Tuesday, April 12, 2011

Spin and Distortion - attempts to block the path towards Automatic Information Exchange

Our friends over at Center for Spin and Distortion, ahem, Freedom and Prosperity (CFP) have come up with their latest charade in confusing the public - see their video released yesterday The IRS Running Amok: Bureaucrats Want to Force Americans Banks to Put Foreign Tax Law Above U.S. Tax Law.

The video
relates to a very interesting development in the US going on right now, blogged earlier in
Tax Haven USA attracts over $3 trillion in foreign dirty money, on proposed IRS regulations for the U.S. to be more transparent about what foreigners earn there. Currently, almost all foreigners can bank in the U.S. in complete secrecy, and evade taxes they owe their own governments. These excellent proposals would see the U.S. creating the prerequisites for the U.S. co-operating with other countries to help them tax their own citizens properly.

Obama's administration now appears to be willing to address one of the root causes of the financial crisis. As you can read in our earlier blog here, the routine reporting of non-resident deposits would be an important step towards rectifying harmful capital flows. The US is the world’s pre-eminent tax haven, and we have labelled it the biggest capital-sucking machine ever devised on earth. This operates through the US offering anonymous and tax exempt portfolio investments by non-residents in US-bank deposits and government debt securities. Clinton's administration attempted in the 1990s to introduce legislation to address this matter. The proposal got sacked because of the whinnying opposition of financial institutions. Now the CFP launches its spin-machine to repeat the same.

Let's just turn to the abstract of the video:
"Even though it violates existing law, the IRS is seeking to impose a regulation that will discourage foreign investment in the U.S. economy and undermine the competitiveness of American banks. This CFP video provides five reasons why this proposal is misguided, including the risk to innocent people living under corrupt and tyrannical governments."
At least two immediate distortions spring to the eye.

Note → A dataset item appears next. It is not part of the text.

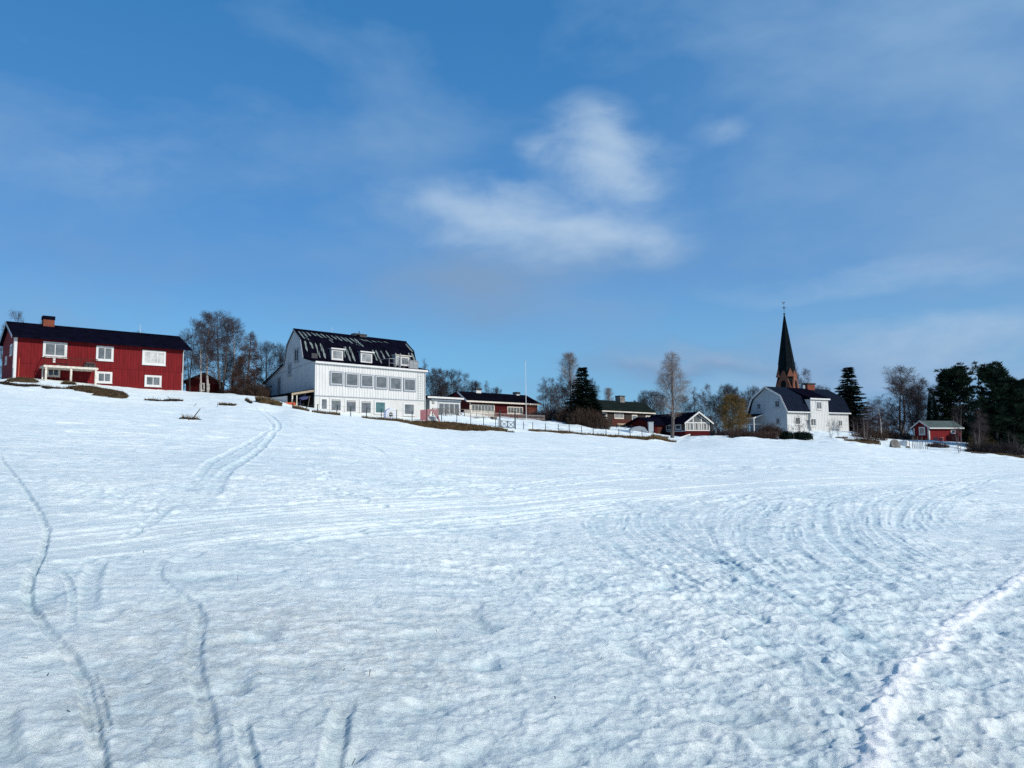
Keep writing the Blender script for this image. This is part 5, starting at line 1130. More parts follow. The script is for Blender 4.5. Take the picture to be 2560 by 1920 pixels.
def proto_bare(key, bark='bark', twig='twig', **k):
    t, c = bare_tree(**k); S = np.array(c); T0 = np.array(t); mz = np.median(S[:, 5]); sh = np.median(S[:, 3:5], 0) / mz
    for q in (S, T0):
        q[:, 0:2] -= q[:, 2:3] * sh; q[:, 3:5] -= q[:, 5:6] * sh
    zz = np.clip(S[:, 5] / S[:, 5].max(), 0, 1); wmax = np.percentile(np.abs(S[:, 3:5]), 98)
    t = T0; rad = wmax; hh = np.percentile(S[:, 5], 99.7)
    S[:, 6:8] *= TWF; PROTO[key] = (seg_mesh('trunk', t, M[bark], 7), seg_mesh('crown', S, M[twig], 3), hh, rad)
def proto_con(key, seed, H, W, kind, m, dens=1.0):
    t, br, V, Q = conifer(seed, H, W, kind, dens); tm = seg_mesh('trunk', t, M['bark'], 7)
    bm_ = seg_mesh('branches', br, M['twig_dk'], 3) if br else None
    cm = quad_mesh('crown', V, Q, M[m]); 
    rad = np.percentile(np.abs(V[:, :2]), 99.0); PROTO[key] = (tm, cm, V[:, 2].max(), rad, bm_)
def tree(key, px, D, py_top, width_px, label, name='bare_tree', cat='tree', rot=None, group=None, zoff=0.0, base=None):
    pr = PROTO[key]; g = G(px, D) if base is None else base; top = P(px, py_top, D)[2]; H = top - g.z; W = width_px / 2 * D / F_PX
    o = thing(name, label, cat, g, rnd.random() * 6.28 if rot is None else rot, group)
    s = W / pr[3]; o.scale = (s, s, H / pr[2])
    for nm, me in (('trunk', pr[0]), ('crown', pr[1])):
        c = bpy.data.objects.new(nm, me); COL.objects.link(c); c.parent = o
    if len(pr) > 4 and pr[4]:
        c = bpy.data.objects.new('branches', pr[4]); COL.objects.link(c); c.parent = o
    return o
def bush_mesh(name, seed, L, Wd, H, n, mat_, spread=.5, tw=.012, arch=0.0):
    r = random.Random(seed); out = []
    for k in range(n):
        x = r.uniform(-L / 2, L / 2); y = r.uniform(-Wd / 2, Wd / 2); env = math.sqrt(max(.15, 1 - (2 * x / L) ** 2)) if arch else 1
        d = np.array([r.gauss(0, spread * .6), r.gauss(0, spread * .6), 1.0]); d /= np.linalg.norm(d)
        b = branch(out, np.array([x, y, -.3]), d, (H * env + .3) * r.uniform(.6, 1.05), tw * 1.6, r, 3, .02, .1, .5)
        for j in range(4):
            p, dd, _ = at(b, r.uniform(.25, 1)); b2 = branch(out, p, perp(dd, r, r.uniform(.3, .9)), H * env * r.uniform(.15, .35), tw, r, 2, 0, .2, .6)
            for i in range(2): p2, d2, _ = at(b2, r.uniform(.2, 1)); branch(out, p2, perp(d2, r, r.uniform(.3, .9)), r.uniform(.1, .3), tw, r, 1, 0, .1, .6)
    return seg_mesh(name, out, mat_, 3)
def bush(px, D, wpx, hpx, label, m='twig_red', n=260, depth=1.2, name='bush', cat='bush', spread=.5, arch=1, seed=None, dz=0):
    g = G(px, D, dz); L = wpx * D / F_PX; H = hpx * D / F_PX
    o = link(name, bush_mesh(name, seed or rnd.randrange(9999), L, depth, H, n, M[m], spread, .013, arch), None, g); return tag(o, label, cat)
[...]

First, this regulation will be a first step to curtail tax evasion committed through US-law. How can the CFP claim to be acting from any moral high ground (as in the name of freedom) if they are openly advocating the export of law subversion to the rest of the world? Is that freedom for US citizens, and condemnation for the rest of the planet's population? How should the US credibly seek desperately needed tax dollars for budget consolidation by clamping down on US tax evaders through FATCA while refusing to cooperate reciprocally?

The second obvious nonsense relates to the corrupt and tyrannical governments issue. After all, now that we see the dirty money stashed by Mubarak and Gaddafi in Western banks coming to light,
this argument is utterly defeated: western financial institutions and their governments do by no means ask hard questions when dictators around the world stash their money in their banks - see here. To claim that the reporting of US-interest payments to non-residents to US-authorities is helping tyrannical regimes is distorting the picture - in fact, it is the move towards greater transparency that begins to provide a faint chance of the US-authorities clamping down on US-banks helping tyrannical regimes.

Thankfully, the EU appears to have understood the problems inherent in the shortsightedness of the former US-policy and has approached the US in order to enhance cooperation to counter cross-border tax evasion (we reported in the headline article
in Links Apr 8 ) Ultimately, as the EU-tax Commissioner Šemeta said, the aim must be a multilateral approach to institute automatic tax information exchange. As we argue in our briefing paper on automatic information exchange, such a system must be open to developing countries.